Items from a data source:
※ ※ ※

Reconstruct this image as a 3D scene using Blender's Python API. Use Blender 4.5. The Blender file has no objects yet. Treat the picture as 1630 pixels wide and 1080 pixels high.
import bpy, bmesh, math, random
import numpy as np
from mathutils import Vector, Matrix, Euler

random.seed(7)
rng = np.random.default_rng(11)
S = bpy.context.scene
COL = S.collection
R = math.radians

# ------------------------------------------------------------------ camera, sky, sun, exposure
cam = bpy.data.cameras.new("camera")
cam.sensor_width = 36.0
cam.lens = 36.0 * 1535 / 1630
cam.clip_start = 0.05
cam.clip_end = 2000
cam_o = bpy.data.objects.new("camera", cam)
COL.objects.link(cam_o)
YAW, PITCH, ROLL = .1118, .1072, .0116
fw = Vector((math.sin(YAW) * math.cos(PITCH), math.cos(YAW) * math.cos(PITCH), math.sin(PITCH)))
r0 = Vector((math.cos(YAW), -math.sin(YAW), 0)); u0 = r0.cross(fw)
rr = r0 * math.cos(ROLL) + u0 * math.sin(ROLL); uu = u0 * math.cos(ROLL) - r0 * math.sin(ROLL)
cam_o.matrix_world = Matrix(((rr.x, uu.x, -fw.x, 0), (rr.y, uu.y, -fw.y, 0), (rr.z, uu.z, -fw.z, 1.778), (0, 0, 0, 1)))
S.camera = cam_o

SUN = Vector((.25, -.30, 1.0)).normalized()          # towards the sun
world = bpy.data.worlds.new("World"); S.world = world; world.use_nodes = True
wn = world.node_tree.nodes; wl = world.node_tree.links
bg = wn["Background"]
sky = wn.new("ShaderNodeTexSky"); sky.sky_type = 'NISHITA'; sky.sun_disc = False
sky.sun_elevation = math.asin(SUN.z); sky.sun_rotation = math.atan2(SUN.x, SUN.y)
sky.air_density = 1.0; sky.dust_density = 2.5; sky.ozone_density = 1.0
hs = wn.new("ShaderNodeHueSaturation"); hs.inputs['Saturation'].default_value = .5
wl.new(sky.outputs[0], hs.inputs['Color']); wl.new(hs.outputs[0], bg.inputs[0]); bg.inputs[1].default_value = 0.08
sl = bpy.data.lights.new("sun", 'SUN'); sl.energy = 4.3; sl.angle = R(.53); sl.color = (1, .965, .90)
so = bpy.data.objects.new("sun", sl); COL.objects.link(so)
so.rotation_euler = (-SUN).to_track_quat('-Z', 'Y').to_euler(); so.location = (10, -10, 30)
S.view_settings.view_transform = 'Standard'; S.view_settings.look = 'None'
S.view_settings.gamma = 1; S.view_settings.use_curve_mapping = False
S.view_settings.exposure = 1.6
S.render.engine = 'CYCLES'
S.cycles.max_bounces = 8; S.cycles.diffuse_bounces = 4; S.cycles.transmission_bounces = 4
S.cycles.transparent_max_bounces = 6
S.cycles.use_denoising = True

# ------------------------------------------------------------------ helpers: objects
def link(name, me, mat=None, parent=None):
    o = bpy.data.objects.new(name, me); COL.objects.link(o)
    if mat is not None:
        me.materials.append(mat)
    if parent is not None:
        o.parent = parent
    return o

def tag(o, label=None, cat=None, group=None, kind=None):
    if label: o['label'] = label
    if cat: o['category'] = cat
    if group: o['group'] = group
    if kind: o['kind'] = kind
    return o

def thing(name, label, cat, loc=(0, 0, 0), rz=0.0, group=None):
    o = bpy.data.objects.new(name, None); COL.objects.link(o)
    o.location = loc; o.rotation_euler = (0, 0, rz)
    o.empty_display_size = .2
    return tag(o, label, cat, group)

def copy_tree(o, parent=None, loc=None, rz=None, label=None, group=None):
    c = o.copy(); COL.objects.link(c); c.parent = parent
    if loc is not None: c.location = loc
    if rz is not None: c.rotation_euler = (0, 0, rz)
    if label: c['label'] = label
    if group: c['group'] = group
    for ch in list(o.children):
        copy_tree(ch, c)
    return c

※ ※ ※

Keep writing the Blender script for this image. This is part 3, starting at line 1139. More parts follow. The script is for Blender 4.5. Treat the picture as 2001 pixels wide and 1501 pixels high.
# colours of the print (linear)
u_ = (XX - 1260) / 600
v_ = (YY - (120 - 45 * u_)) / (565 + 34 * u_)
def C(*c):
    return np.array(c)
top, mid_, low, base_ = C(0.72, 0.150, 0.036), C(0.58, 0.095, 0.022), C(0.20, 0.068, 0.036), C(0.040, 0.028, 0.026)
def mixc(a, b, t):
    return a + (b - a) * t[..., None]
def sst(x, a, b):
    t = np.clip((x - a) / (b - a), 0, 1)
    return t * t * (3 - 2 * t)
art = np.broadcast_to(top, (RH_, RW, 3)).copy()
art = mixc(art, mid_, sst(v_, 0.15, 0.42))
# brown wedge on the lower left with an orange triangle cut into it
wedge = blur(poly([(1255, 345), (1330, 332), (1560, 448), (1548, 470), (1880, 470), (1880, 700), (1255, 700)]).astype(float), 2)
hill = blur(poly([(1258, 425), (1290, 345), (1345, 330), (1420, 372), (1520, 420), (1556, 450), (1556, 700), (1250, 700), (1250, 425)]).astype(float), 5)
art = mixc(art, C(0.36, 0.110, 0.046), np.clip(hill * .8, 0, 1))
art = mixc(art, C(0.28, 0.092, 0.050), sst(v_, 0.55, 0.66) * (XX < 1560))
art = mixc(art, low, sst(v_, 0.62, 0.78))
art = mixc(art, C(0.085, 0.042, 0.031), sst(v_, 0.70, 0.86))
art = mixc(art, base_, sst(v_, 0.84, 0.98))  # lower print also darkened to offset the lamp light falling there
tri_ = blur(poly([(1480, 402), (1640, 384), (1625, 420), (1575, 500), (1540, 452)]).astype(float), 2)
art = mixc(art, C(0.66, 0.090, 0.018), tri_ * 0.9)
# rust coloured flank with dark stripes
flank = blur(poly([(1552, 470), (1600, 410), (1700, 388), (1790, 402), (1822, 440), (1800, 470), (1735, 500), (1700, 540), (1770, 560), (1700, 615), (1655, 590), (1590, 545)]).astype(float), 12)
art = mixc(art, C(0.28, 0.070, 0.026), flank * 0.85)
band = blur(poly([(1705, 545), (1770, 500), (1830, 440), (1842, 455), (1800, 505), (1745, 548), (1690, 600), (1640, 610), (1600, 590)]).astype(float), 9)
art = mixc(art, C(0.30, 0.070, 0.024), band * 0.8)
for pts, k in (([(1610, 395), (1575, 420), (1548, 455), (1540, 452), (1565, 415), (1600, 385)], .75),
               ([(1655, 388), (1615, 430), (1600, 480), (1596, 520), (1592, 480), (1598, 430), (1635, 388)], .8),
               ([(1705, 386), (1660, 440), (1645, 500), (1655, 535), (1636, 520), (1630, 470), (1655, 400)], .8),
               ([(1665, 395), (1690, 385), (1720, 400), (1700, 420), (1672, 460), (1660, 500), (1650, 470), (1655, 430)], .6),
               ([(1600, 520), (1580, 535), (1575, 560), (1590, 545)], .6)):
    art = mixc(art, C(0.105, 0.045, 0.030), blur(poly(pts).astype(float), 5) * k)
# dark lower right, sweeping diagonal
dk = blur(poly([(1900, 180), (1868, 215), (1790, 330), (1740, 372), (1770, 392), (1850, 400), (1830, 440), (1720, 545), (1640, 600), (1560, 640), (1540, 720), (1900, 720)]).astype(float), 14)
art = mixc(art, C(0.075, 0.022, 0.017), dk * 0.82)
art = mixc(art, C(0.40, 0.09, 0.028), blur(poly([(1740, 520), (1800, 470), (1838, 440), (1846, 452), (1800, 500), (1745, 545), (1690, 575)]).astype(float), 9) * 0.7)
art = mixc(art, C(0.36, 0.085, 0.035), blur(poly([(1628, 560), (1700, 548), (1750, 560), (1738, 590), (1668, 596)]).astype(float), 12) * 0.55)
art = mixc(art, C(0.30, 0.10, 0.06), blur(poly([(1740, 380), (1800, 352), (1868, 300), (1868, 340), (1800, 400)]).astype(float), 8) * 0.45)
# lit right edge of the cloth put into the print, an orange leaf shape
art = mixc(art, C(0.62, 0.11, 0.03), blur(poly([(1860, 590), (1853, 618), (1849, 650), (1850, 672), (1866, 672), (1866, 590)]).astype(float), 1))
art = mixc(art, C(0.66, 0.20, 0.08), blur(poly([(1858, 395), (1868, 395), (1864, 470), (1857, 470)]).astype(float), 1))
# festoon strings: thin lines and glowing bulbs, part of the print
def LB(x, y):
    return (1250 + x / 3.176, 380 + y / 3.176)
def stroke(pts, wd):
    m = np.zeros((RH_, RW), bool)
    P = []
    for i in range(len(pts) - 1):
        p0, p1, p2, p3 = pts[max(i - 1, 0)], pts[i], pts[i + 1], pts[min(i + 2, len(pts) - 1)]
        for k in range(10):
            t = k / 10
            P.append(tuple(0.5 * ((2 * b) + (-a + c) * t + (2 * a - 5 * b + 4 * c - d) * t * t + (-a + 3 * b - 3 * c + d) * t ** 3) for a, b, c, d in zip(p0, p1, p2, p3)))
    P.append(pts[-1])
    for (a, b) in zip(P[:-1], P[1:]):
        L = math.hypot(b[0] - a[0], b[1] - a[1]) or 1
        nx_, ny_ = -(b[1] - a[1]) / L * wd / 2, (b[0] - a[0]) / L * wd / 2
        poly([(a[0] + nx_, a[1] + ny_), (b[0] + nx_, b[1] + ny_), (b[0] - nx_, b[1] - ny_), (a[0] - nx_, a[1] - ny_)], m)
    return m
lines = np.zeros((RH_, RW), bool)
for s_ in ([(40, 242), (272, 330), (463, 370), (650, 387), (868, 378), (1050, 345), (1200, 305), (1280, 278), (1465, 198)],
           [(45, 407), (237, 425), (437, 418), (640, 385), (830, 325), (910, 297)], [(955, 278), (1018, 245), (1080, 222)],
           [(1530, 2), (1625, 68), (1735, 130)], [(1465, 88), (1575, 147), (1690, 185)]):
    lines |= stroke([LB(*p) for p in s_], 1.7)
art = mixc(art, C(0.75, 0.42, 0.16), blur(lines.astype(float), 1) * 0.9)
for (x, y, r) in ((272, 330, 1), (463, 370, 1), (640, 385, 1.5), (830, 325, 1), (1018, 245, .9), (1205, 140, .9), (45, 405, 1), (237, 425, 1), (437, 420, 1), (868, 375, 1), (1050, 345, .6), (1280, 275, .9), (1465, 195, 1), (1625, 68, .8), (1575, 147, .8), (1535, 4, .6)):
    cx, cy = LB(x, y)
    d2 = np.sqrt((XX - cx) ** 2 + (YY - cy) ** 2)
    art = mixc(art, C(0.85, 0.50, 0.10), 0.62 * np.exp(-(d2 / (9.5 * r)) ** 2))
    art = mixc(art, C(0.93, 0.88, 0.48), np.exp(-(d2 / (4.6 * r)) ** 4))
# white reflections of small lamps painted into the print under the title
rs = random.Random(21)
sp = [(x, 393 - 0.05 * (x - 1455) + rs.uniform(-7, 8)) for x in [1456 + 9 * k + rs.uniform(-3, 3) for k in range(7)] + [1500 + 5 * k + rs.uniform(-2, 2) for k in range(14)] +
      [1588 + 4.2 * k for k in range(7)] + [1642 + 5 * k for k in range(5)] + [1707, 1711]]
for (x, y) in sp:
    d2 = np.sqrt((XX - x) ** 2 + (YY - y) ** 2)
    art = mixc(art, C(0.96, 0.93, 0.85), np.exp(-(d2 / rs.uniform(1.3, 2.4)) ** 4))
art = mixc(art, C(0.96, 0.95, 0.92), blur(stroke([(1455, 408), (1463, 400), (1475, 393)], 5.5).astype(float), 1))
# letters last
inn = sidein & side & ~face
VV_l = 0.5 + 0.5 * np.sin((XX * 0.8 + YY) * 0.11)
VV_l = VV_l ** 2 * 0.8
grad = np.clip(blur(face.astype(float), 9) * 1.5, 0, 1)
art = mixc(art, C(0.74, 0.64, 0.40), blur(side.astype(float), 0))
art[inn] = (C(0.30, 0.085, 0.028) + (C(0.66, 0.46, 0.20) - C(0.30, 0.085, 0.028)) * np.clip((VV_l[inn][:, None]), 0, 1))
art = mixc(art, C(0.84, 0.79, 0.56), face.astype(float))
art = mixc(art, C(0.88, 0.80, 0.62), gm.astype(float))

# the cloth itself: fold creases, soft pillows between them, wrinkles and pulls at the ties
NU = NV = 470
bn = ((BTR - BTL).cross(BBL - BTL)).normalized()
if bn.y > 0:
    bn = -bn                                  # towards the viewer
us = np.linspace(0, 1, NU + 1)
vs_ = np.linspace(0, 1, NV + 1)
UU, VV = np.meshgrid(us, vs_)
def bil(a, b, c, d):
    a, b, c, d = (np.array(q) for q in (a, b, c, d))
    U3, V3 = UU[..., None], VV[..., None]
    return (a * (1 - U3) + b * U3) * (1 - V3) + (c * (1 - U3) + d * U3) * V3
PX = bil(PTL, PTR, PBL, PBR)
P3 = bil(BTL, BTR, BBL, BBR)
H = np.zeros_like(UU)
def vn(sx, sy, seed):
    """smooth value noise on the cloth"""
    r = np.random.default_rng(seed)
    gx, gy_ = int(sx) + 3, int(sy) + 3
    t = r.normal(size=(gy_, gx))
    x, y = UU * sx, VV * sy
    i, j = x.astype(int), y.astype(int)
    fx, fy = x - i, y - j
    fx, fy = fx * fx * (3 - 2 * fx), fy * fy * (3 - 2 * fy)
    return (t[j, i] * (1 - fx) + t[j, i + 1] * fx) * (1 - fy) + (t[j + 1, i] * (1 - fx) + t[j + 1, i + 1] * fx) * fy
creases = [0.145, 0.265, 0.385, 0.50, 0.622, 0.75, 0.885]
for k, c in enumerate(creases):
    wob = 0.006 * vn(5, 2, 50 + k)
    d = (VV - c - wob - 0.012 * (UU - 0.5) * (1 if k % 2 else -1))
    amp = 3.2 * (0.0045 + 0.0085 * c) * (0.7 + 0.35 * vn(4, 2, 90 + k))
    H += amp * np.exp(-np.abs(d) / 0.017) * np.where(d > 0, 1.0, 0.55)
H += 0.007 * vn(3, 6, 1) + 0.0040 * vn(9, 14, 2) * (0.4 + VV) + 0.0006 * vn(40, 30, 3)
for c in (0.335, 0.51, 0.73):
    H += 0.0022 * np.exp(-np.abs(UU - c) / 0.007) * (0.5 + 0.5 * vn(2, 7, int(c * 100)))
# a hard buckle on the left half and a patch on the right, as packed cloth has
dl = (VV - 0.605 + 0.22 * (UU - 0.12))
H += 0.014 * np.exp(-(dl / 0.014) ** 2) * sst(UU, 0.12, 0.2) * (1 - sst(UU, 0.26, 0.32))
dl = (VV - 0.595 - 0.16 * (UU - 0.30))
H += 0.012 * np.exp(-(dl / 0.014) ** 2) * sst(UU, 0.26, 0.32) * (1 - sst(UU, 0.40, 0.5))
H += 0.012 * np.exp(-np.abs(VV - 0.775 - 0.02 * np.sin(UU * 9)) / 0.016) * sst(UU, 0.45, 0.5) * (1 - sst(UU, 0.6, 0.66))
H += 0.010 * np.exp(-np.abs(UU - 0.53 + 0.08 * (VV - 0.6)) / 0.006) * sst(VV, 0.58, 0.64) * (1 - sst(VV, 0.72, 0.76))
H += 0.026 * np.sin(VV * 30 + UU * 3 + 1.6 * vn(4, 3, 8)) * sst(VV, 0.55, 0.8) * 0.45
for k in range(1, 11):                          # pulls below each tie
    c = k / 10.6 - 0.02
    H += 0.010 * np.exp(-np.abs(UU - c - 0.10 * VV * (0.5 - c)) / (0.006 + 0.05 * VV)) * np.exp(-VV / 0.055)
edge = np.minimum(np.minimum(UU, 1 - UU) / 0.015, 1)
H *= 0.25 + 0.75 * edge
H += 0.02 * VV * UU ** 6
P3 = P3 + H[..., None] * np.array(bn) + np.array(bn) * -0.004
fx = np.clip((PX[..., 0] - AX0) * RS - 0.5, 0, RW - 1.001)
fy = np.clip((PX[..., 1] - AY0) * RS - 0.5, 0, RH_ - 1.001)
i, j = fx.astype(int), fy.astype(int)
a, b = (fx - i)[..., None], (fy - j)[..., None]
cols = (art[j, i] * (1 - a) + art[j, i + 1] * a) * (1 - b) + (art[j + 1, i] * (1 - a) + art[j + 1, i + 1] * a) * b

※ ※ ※

**Request**
Search the data for "Blender" and list every line in which it occurs.

**Exercise answer**
Reconstruct this image as a 3D scene using Blender's Python API. Use Blender 4.5. The Blender file has no objects yet. Treat the picture as 1630 pixels wide and 1080 pixels high.
Keep writing the Blender script for this image. This is part 3, starting at line 1139. More parts follow. The script is for Blender 4.5. Treat the picture as 2001 pixels wide and 1501 pixels high.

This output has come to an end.